Beardmen is Puzzle Quest meets tower defence. You tap on clusters of three or more jewels of a kind to gather mana and use that mana to summon soldiers to the tower defence screen, where they move to attack the opponent’s tower or any enemy units in-between.

This is player vs player, and i’m not sure how well balanced the system is. Each turn has a timer but you can summon units at will, with only a minor cooldown, so if you gather enough mana you could ostensibly spend most of your turn summoning units and only gather mana at the very end, while your opponent can do nothing about it if they have little mana of their own. At first i thought this gave the first player advantage on the game… but the initial state of the board is random, and you can’t predict what jewels will appear when you collect your own, so that balances it out. I’d need to play more to figure out whether it’s balanced or not, but my first instinct is that limiting summoning, maybe to once per turn or only on your opponent’s turn (either of which would probably cause its own set of issues), would feel more balanced.

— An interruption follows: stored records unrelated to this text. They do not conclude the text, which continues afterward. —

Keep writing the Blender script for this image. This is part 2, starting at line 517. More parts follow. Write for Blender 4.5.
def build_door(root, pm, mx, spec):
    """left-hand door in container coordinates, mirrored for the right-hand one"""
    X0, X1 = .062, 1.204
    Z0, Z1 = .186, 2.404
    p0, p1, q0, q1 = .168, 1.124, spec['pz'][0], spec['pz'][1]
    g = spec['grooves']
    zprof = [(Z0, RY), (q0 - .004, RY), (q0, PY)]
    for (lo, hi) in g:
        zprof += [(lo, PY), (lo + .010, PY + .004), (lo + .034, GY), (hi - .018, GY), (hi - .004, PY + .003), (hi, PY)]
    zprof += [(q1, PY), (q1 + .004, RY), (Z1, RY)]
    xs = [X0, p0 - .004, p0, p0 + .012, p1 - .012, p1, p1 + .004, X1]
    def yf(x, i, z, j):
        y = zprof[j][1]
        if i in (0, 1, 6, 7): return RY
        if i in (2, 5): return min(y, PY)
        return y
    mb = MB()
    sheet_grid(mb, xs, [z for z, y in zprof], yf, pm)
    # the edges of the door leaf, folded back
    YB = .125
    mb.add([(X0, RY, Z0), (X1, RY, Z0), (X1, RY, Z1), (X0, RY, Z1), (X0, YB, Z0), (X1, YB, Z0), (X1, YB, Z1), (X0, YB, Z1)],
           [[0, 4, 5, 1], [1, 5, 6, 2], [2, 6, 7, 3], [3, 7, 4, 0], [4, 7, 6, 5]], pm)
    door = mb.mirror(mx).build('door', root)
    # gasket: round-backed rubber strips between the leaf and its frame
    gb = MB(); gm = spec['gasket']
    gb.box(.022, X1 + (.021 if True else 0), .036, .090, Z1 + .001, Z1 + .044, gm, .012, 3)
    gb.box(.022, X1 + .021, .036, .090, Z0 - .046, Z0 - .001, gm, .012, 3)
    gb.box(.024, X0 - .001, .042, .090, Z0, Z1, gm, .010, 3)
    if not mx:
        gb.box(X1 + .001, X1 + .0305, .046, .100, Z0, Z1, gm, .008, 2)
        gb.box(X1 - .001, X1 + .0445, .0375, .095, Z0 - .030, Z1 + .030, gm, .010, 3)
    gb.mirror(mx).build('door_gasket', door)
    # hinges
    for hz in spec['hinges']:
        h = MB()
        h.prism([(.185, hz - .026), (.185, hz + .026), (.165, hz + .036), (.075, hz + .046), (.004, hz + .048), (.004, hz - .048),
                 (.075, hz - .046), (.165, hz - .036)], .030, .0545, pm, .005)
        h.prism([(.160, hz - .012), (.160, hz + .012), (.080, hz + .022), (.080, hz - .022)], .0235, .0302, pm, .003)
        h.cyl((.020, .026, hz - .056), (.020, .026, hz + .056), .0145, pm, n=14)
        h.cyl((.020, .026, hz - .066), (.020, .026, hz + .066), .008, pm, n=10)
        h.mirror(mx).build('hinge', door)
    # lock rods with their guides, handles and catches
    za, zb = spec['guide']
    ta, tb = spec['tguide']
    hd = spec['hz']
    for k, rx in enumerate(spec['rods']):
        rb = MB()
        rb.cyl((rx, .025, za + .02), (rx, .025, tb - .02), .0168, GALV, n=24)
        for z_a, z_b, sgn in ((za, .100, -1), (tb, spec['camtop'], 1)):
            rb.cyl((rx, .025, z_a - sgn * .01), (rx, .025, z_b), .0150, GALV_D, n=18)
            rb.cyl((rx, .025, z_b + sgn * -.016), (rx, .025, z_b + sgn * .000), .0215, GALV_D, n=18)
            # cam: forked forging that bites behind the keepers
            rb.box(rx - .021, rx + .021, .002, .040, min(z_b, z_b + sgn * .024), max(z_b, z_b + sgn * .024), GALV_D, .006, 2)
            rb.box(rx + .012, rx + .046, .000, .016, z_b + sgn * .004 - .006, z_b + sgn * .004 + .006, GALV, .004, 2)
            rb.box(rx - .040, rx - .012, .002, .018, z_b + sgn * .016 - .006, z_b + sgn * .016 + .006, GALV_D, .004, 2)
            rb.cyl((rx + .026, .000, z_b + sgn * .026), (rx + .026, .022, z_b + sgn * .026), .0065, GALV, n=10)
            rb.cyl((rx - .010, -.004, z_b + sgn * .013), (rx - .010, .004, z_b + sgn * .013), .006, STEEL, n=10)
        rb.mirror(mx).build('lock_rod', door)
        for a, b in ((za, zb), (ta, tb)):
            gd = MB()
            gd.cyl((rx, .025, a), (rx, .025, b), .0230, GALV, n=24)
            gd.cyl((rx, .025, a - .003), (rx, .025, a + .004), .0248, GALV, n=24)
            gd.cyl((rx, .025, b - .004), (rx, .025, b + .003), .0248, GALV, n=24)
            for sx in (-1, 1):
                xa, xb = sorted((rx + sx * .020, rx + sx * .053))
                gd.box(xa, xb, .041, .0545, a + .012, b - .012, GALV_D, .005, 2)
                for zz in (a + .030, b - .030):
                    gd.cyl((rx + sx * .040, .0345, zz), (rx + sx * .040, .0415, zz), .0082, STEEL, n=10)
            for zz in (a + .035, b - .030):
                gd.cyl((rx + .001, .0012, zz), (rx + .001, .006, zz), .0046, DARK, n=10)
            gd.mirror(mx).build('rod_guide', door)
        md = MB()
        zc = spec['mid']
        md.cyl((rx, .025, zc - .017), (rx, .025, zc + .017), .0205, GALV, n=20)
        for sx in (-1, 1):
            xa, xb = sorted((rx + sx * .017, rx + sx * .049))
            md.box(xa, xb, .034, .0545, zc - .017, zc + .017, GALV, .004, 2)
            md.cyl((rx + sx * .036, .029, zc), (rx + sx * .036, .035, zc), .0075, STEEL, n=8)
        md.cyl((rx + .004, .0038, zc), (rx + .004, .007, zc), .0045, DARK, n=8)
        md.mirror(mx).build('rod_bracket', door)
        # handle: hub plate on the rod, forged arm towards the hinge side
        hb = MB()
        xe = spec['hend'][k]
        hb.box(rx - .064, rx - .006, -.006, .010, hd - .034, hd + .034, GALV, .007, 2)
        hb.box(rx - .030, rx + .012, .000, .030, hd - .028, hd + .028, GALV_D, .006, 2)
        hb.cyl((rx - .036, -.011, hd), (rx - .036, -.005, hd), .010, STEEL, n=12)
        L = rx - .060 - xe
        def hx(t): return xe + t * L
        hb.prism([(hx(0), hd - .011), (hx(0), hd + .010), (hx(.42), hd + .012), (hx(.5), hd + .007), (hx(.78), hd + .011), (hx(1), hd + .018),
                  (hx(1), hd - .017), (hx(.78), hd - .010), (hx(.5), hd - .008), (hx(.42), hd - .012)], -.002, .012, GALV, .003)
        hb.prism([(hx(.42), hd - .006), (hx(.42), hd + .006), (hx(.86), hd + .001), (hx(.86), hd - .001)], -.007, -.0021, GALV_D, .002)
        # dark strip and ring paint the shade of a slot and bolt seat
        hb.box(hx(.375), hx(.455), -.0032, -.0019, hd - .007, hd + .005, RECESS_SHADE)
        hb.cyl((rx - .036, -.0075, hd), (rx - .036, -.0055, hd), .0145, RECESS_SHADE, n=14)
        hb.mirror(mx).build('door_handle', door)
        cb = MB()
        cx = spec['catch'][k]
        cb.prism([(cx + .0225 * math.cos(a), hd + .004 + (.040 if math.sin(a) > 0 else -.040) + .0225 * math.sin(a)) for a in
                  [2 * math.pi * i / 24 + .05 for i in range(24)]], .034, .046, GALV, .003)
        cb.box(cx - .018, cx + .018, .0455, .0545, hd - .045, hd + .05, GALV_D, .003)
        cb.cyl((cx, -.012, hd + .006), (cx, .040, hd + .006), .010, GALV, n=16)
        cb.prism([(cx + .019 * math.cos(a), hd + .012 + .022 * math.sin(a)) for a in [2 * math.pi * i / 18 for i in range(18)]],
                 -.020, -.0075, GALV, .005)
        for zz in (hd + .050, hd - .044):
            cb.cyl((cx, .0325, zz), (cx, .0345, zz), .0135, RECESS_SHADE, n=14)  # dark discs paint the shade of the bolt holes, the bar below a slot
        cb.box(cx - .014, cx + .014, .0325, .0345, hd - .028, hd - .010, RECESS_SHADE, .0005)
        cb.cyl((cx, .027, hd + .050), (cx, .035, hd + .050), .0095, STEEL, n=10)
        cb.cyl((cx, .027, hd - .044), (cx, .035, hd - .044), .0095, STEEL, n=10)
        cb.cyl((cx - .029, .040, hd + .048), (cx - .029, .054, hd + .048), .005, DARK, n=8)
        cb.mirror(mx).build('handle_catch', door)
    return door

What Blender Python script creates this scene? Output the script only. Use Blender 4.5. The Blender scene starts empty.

As is often the case with colour-based games, my colourblindness isn’t fond of the palette their chose for the jewels (specifically purple and blue, if you’re curious). They do use different patterns but they don’t stand out very much, so i need to strain myself a bit to figure out what jewels i need. In a time-based game, this is a huge handicap.

Matches also take quite a bit of time with the tower defence back-and-forth, which limited my playtime, but i didn’t find them boring. Coupled with a Clash Royale loot system and a couple other retention systems, i think the game works quite well. Also the icon is an angry man screaming, so you know it’s legit.

 
ELEV8

ELEV8 is a platformer where the ball you’re controlling is constantly moving in a closed room and you must tap to have it jump onto platforms above, the game ending if it falls out of bounds. Not that that was well conveyed to me at all.

You start off with a prompt to jump into a platform, which immediately rockets up and takes you with it. Except that it’s incredibly simple to accidentally bump into it from the side or below, and it will go off without you. At that point you can still attempt to climb up with the platforms around you, but the jump to the first checkpoint is very tricky to do and it all just feels like you’re delaying your defeat. When you do land on the platform, however, the way it rockets up will almost certainly bump you off to your death thanks to the wonky physics. It took me like 10 attempts to make it past the first checkpoint, which is where the actual game begins with more classically-designed levels with obstacles you’re required to evade. 10 frustrating and confusing attempts just to start the game. Not a brilliant first impression.